Seattle is a great city. The weather promises to be pretty nice if it holds. No SLR. The iPhone is loaded and ready to shoot. I can’t wait to see what Seattle has in store…!

=M=
Marty Yawnick
Creative Director
typeadesign.com

– Post From My iPhone

02

10 2009

Welcome and my thoughts on LoFi

Welcome to my gallery and to how I see and capture the world.

I love LoFi photography. I have a nice Fuji digital SLR of my own and can use my girlfriend’s Canon Rebel XL any time I need to. I prefer to shoot LoFi. My iPhone is my favorite camera. For me, it provides enough image quality to capture the image, while introducing enough noise, texture, and digital “light leaks” to add presence to the image. I believe that this texture adds to the image much like film type and grain adds to an analog image.

I believe that these limitations make you compose the best possible image in camera, adding a set of criteria that are not present when shooting with a high end camera. There are great moments to capture and images everywhere. Basically, LoFi photography is making art out of snapshots.

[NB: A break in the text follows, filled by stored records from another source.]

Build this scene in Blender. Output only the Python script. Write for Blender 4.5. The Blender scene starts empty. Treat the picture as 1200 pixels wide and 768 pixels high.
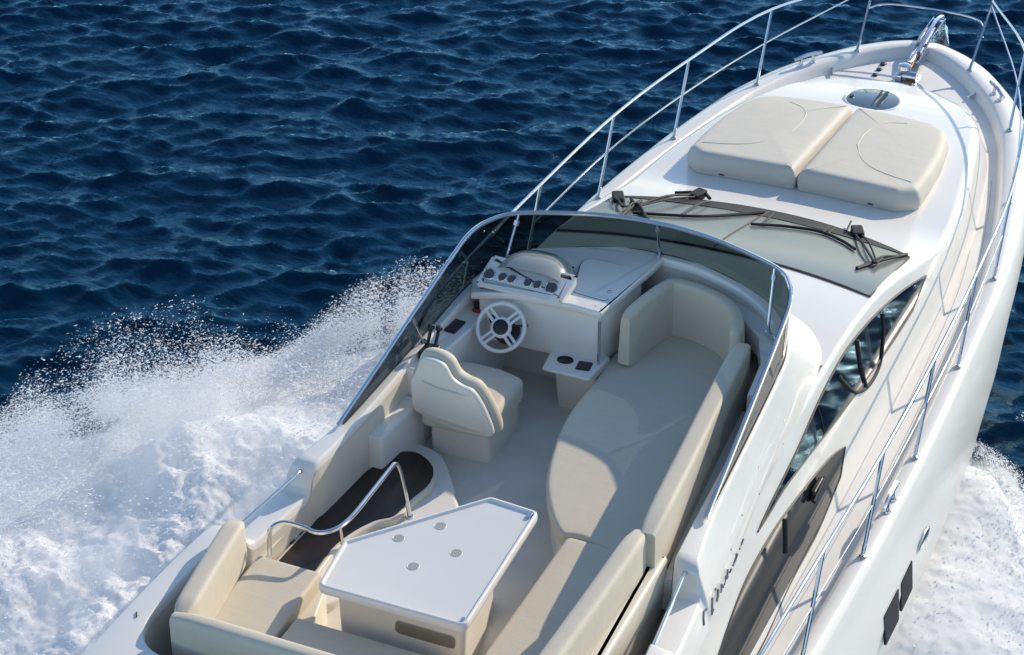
import bpy, math, random
import numpy as np
from mathutils import Vector, Matrix

S = bpy.context.scene
COL = S.collection
R = math.radians

# ------------------------------------------------------------------ camera, sky, sun, exposure
# boat frame = world frame: x to the bow, y to port, z up, waterline at z = 0, metres
def camera():
    yaw, pit, rol = R(24.3468), R(31.469), R(-0.2775)
    fw = Vector((math.cos(yaw)*math.cos(pit), math.sin(yaw)*math.cos(pit), -math.sin(pit)))
    rt = Vector((math.sin(yaw), -math.cos(yaw), 0))
    up = rt.cross(fw)
    X = rt*math.cos(rol) + up*math.sin(rol)
    Y = -rt*math.sin(rol) + up*math.cos(rol)
    m = Matrix((X, Y, -fw)).transposed().to_4x4()
    m.translation = Vector((-13.959, -5.2917, 12.5789))
    cd = bpy.data.cameras.new('camera'); co = bpy.data.objects.new('camera', cd); COL.objects.link(co)
    co.matrix_world = m
    cd.sensor_width = 36; cd.sensor_fit = 'HORIZONTAL'; cd.lens = 2591.73/1200*36
    cd.clip_start = .1; cd.clip_end = 5000
    S.camera = co
camera()
SUN_EL, SUN_OFF = 24.5, 22           # elevation, degrees off the bow towards starboard
w = bpy.data.worlds.new('World'); S.world = w; w.use_nodes = True
nt = w.node_tree; bg = nt.nodes['Background']
sk = nt.nodes.new('ShaderNodeTexSky'); sk.sky_type = 'NISHITA'; sk.sun_disc = False
sk.sun_elevation = R(SUN_EL); sk.sun_rotation = R(90+SUN_OFF); sk.air_density = 1.0; sk.dust_density = .15; sk.ozone_density = 2.2
nt.links.new(sk.outputs[0], bg.inputs[0]); bg.inputs[1].default_value = .15
sl = bpy.data.lights.new('sun', 'SUN'); sl.energy = 3.3; sl.angle = R(.53); sl.color = (1, .875, .70)
so = bpy.data.objects.new('sun', sl); COL.objects.link(so)
sd = Vector((math.cos(R(SUN_EL))*math.cos(R(SUN_OFF)), -math.cos(R(SUN_EL))*math.sin(R(SUN_OFF)), math.sin(R(SUN_EL))))
so.rotation_euler = sd.to_track_quat('Z', 'Y').to_euler(); so.location = sd*60
S.view_settings.view_transform = 'Standard'; S.view_settings.look = 'None'
S.view_settings.exposure = .42; S.view_settings.gamma = 1

# ------------------------------------------------------------------ materials
def nodes(name):
    m = bpy.data.materials.new(name); m.use_nodes = True
    return m, m.node_tree, m.node_tree.nodes['Principled BSDF']
def mat(name, col, rough=.5, metal=0, spec=.5, coat=0, var=0, vscale=3, bump=0, bscale=200, stretch=(1,1,1), sub=0):
    m, t, b = nodes(name)
    b.inputs['Roughness'].default_value = rough; b.inputs['Metallic'].default_value = metal
    b.inputs['Specular IOR Level'].default_value = spec; b.inputs['Coat Weight'].default_value = coat
    b.inputs['Coat Roughness'].default_value = .06
    b.inputs['Base Color'].default_value = (*col, 1)
    tc = t.nodes.new('ShaderNodeTexCoord')
    if var:
        n = t.nodes.new('ShaderNodeTexNoise'); n.inputs['Scale'].default_value = vscale; n.inputs['Detail'].default_value = 6
        mp = t.nodes.new('ShaderNodeMapping'); mp.inputs['Scale'].default_value = stretch
        t.links.new(tc.outputs['Object'], mp.inputs[0]); t.links.new(mp.outputs[0], n.inputs['Vector'])
        r = t.nodes.new('ShaderNodeValToRGB')
        r.color_ramp.elements[0].position = .3; r.color_ramp.elements[1].position = .7
        r.color_ramp.elements[0].color = (*[c*(1-var) for c in col], 1); r.color_ramp.elements[1].color = (*[min(1, c*(1+var)) for c in col], 1)
        t.links.new(n.outputs[0], r.inputs[0]); t.links.new(r.outputs[0], b.inputs['Base Color'])
        rr = t.nodes.new('ShaderNodeMapRange'); rr.inputs[3].default_value = rough*.8; rr.inputs[4].default_value = min(1, rough*1.25)
        t.links.new(n.outputs[0], rr.inputs[0]); t.links.new(rr.outputs[0], b.inputs['Roughness'])
    if bump:
        n2 = t.nodes.new('ShaderNodeTexNoise'); n2.inputs['Scale'].default_value = bscale; n2.inputs['Detail'].default_value = 3
        mp2 = t.nodes.new('ShaderNodeMapping'); mp2.inputs['Scale'].default_value = stretch
        t.links.new(tc.outputs['Object'], mp2.inputs[0]); t.links.new(mp2.outputs[0], n2.inputs['Vector'])
        bp = t.nodes.new('ShaderNodeBump'); bp.inputs['Strength'].default_value = bump; bp.inputs['Distance'].default_value = .01
        t.links.new(n2.outputs[0], bp.inputs['Height']); t.links.new(bp.outputs[0], b.inputs['Normal'])
    return m
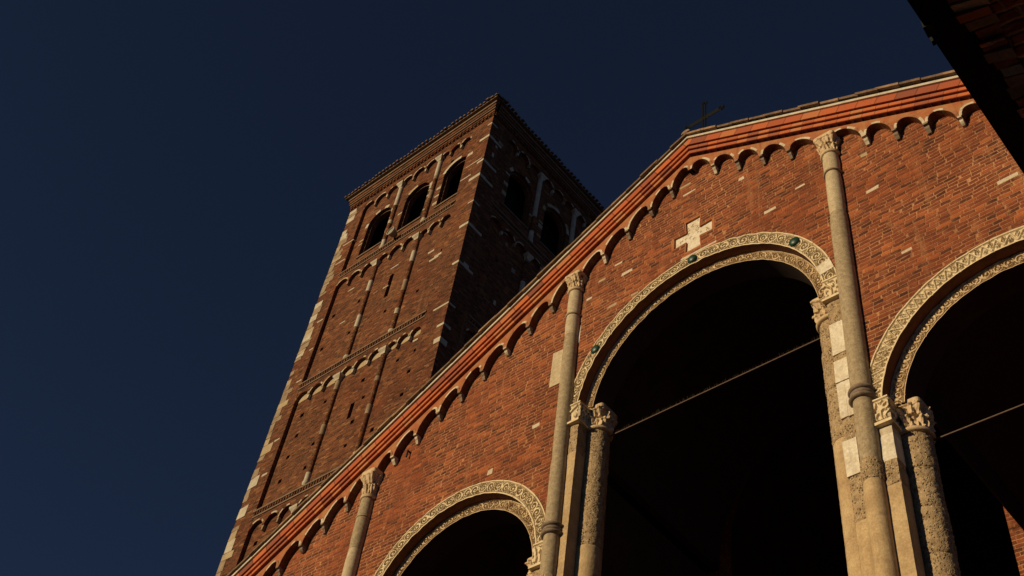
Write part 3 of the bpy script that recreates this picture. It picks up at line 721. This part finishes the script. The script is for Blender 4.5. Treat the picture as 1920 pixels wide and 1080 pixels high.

I became fascinated with LoFi photography in 2005 and started using Motorola RAZR phone to capture “found images” I stumbled upon. The built-in camera was a very bad, very noisy VGA resolution camera that I thought produced a roughness and a texture that couldn’t be duplicated in any other camera or in Photoshop. I began to compose images for my camera phone, incorporating the limitations of the camera into the images. The RAZR gave my images a very noisy, cold, industrial feel that I felt could be achieved no other way. Ideally, I wanted the images enlarged to poster-size with no interpolation, noise, pixelsa and all — 640 by 480 big squares per oversized print.

Years later, I have my iPhone 2G. The camera in the iPhone is not great, but produces better images with greater contrast and color than my first digital camera, an old Panasonic Lumix 2MP camera. For me, there’s still enough noise to make the images interesting, but the quality of the images is exponentially better and produces much more usable results. I’ve added an arsenal of iPhone camera apps to either help me shoot the scenes that I see or to help me post-process my images to get what I want. All of the images you see on my blog are untouched by Photoshop and are shot, cropped, filtered and processed solely on my iPhone.

I really love the look of high end digital photography and commercially I wouldn’t shoot anything but. But I miss the imperfections of LoFi photography. I believe, however, that those wonderful surprises that the limitations of your equipment produce are far outweighed by the opportunity to capture in photography all the found moments that we all experience everyday.

I hope you enjoy my images. Thank you for visiting.